CSP Magazine

Industry Views: The Virtues of Regular Joe

I don’t drink coffee. I just don’t like it—not the aroma, not the flavor. Even its caffeine kick fails to entice me to get over my aversion to it. That said, I am truly enamored of its role in driving the convenience channel’s success. There’s a lot of excitement around specialty coffees today (with good reason), but I’m starting to wonder if regular joe is getting lost in the shuffle.

Regular coffee is the workhorse of the hot-beverage business. Half of c-store customers (50%) purchase regular coffee once a week and 17% do so daily. In the rush to jump on the specialty-coffee bandwagon, I’m sensing a relapse into the “If we brew it, they will come” mentality regarding regular coffee. In market visits recently, it seemed to me that some retailers are giving little thought to what or how they’re brewing and what they’re doing around it to merchandise and make it work for them.

Wake up and smell the coffee (you go ahead, I’ll wait over here). It’s a highly competitive category. As the breakfast wars heat up, McDonald’s and Taco Bell are hotly pursing the morning java purchase, while Dunkin’ Donuts and Starbucks constantly push the envelope on new coffee beverages to urge consumption throughout the day.

Each touts the origins, flavors and preparation methods of its regular brews to varying degrees to send an overall quality message.

Be a Java Hero

Rather than commoditize regular coffee, convenience operators need to position it as a key differentiator. Sounds like a plan, but with all that coffee competition, where can convenience operators win?

C-stores do have an edge in a few key elements of the coffee purchase. The cost of the cup is the top influencer in the regular hot-coffee purchase decision in a c-store, according to our recent research, and about six in 10 consumers rate convenience stores better on price than coffee cafés and fast-casual restaurants. So c-stores win against more upscale concepts when it comes to affecting consumers’ wallets. Going up against fast-food restaurants is tougher: Only 35% of consumers say c-store regular coffee is better on price, but 47% say prices at c-stores and fast-food outlets are equal.

Quality, the second most influential element of the purchase, is an area in which convenience stores could raise the bar and really pull ahead. Nearly five in 10 consumers say the quality of regular convenience store coffee is equal to that of the brews poured at fast-casual restaurants, and four in 10 say it’s equal to that of coffee cafés. Fewer than two in 10 consumers say c-store coffee is of higher quality.

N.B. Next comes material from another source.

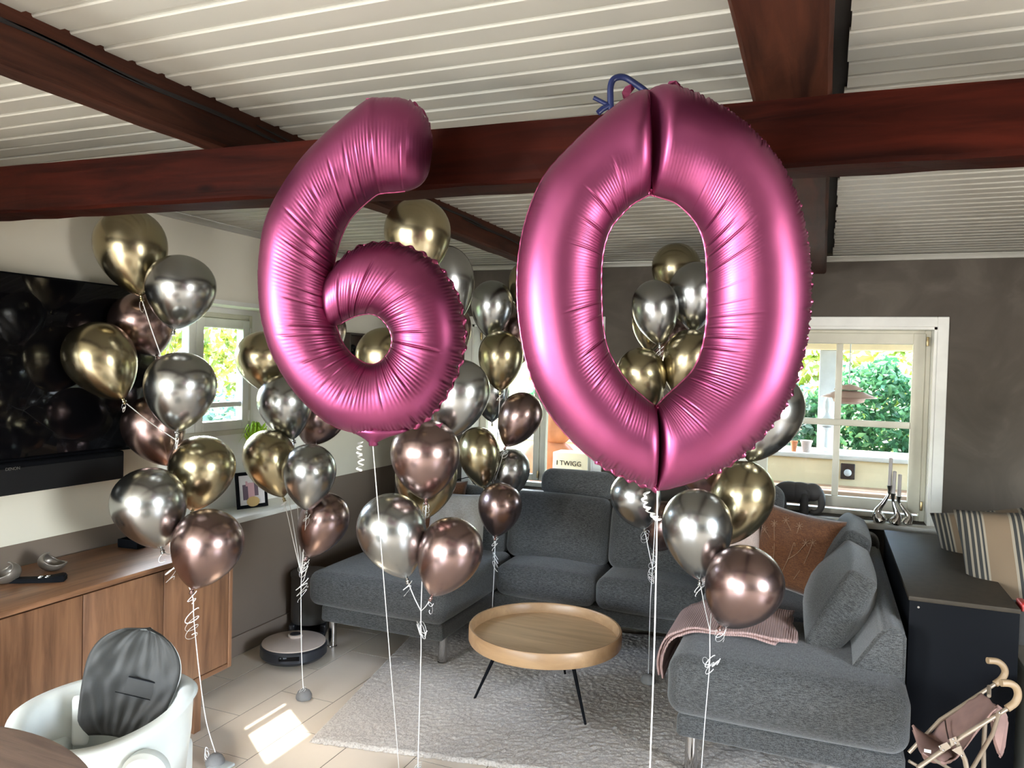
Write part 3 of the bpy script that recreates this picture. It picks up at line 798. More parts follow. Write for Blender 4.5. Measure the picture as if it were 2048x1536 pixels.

It’s head to head in the c-store vs. fast food quality competition, although convenience appears to have a bit of an edge.

Nearly six in 10 say regular-coffee quality is equal across both types of operators, but slightly more consumers (23%) say c-store coffee quality is better than those who say fast-food restaurant coffee is better (20%).

Because fast-food restaurants are the primary competitors for on-the-go foodservice occasions, convenience operators would do well to position their regular-coffee programs to pull ahead on quality and capture more morning customers, who tend to be loyalists.

Price is important, but quality is crucial because it plays into the consumer value perception. A 99-cent cup of poor quality regular coffee is not money well spent for today’s demanding consumer, while a 99-cent cup of a quality blend properly brewed represents value for which they’ll return time and again. Convenience operators are winning on the value attribute: More consumers say c-store regular coffee is a better value (28%) than those who say the same of fast-food coffee (16%).

Does ‘Free’ Always Win?

This is all well and good, but how do you compete with free? McDonald’s and Dunkin’ Donuts offer free regular  coffee on Mondays, with no additional purchase necessary; the offer runs for varied lengths of time in select markets where stores need a traffic boost. Convenience retailers in those markets have their work cut out for them—both chains are known for quality coffee—but we find combo meals that include coffee as well as the ability to customize beverages with creamers, syrups and other condiments each ramp up the appeal. Convenience retailers can excel on these fronts; some already do.

Sheetz gave away free coffee and fountain drinks to celebrate its 500th store opening in February. And via 7-Eleven’s mobile app, every seventh cup is free in the recently launched 7Rewards program. Strategic “freebies” can reward loyal customers and invite new ones to sample at no risk, but the quality has to be there or they won’t return to buy it again, no matter how competitive the price.

I may not know beans about the flavor nuances of different roasts, but I get that a quality regular-coffee program drives traffic and builds a loyal customer base that leads to sustainable sales and profits. Specialty coffee is sexy, but regular joe is reliable.